(Requirements)
Pick out the lines below that contain the string "wide" and copy them all.

(Dataset extract)

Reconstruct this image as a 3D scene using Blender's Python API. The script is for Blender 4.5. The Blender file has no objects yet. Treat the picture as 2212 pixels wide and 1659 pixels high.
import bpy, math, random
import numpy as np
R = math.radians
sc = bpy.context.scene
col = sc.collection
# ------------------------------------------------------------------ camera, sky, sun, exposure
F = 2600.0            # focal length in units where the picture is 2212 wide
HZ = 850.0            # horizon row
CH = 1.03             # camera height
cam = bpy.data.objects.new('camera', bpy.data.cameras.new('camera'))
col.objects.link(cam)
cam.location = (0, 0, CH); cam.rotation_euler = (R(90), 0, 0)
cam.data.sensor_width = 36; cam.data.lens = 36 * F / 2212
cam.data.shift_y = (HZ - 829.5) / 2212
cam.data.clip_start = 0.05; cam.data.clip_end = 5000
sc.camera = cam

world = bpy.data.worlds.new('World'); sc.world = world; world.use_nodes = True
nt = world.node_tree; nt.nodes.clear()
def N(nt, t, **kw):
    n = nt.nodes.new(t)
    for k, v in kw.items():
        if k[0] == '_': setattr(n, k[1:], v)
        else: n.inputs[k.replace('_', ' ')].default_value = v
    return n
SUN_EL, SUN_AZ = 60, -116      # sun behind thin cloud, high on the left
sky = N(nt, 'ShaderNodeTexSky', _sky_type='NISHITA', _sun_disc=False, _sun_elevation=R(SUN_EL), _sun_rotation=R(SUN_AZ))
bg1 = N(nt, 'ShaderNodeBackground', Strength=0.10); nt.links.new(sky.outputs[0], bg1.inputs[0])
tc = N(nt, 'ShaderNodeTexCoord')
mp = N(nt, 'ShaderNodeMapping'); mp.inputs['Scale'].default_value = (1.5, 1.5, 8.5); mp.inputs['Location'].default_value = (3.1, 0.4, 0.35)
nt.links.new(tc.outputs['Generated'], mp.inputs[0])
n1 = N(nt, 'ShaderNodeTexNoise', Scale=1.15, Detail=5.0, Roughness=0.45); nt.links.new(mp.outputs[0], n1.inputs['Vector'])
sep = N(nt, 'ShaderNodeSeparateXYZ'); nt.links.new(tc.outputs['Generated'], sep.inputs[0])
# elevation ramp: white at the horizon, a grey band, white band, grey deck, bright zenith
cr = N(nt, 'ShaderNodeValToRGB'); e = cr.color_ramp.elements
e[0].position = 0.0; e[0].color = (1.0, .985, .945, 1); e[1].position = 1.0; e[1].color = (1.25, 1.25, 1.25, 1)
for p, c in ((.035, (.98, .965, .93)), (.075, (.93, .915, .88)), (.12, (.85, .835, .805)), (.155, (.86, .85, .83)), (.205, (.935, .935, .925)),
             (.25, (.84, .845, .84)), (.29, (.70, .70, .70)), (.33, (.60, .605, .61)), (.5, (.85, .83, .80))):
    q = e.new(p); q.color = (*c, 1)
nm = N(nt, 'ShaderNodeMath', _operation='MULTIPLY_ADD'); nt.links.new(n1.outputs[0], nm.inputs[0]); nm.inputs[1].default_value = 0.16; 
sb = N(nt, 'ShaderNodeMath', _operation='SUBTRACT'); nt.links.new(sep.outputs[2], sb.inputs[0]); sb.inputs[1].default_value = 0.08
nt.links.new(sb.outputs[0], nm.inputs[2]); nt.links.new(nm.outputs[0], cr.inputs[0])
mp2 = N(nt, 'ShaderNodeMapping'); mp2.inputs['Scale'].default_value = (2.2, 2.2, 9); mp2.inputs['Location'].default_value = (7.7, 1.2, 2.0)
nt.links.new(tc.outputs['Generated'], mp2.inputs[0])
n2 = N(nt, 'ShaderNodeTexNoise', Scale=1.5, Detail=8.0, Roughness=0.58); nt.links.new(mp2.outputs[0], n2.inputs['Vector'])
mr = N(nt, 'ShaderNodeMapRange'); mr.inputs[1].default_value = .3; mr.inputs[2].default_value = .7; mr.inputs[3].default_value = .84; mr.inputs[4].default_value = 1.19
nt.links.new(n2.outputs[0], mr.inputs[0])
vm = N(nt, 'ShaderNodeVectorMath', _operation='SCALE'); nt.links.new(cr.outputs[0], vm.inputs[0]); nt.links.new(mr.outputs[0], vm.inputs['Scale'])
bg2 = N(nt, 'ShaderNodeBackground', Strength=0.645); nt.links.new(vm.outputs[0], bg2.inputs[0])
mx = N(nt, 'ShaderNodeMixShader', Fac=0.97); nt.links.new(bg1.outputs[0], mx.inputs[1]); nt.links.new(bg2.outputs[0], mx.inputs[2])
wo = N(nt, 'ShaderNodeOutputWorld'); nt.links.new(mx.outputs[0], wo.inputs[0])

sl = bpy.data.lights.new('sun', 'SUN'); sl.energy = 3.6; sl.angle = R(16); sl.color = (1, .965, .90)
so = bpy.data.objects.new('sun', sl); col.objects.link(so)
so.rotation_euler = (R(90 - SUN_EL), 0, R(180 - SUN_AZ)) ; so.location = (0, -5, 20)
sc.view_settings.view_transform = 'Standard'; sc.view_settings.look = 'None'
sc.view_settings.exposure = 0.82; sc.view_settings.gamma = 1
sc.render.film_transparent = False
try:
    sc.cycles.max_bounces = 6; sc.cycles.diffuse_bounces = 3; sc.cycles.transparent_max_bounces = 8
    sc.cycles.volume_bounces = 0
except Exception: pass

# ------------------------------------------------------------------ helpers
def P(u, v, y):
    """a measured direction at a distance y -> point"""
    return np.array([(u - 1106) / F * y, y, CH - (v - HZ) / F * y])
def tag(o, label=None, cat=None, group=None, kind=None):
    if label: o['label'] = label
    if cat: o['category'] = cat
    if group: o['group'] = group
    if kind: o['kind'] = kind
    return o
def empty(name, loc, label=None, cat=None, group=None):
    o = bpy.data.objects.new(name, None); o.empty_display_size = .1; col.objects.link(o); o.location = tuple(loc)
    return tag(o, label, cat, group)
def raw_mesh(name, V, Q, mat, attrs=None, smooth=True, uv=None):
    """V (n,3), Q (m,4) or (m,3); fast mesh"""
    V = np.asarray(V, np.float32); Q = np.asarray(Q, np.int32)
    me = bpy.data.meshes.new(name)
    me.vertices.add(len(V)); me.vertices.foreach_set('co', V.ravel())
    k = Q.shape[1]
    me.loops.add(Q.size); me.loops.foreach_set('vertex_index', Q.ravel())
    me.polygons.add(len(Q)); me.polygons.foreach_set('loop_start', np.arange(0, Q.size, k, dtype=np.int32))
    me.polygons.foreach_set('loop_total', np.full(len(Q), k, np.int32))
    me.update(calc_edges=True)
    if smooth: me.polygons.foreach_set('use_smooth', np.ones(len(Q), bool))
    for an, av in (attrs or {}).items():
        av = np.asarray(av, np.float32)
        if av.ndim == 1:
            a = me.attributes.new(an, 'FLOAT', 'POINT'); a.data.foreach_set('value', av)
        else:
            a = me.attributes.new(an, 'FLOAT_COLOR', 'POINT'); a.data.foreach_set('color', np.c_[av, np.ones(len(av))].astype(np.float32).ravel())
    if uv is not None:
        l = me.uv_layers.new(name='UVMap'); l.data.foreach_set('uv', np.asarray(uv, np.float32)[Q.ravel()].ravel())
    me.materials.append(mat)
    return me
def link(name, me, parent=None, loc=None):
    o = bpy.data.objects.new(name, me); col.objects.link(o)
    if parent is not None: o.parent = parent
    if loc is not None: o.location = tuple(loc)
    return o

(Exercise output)
Reconstruct this image as a 3D scene using Blender's Python API. The script is for Blender 4.5. The Blender file has no objects yet. Treat the picture as 2212 pixels wide and 1659 pixels high.
F = 2600.0            # focal length in units where the picture is 2212 wide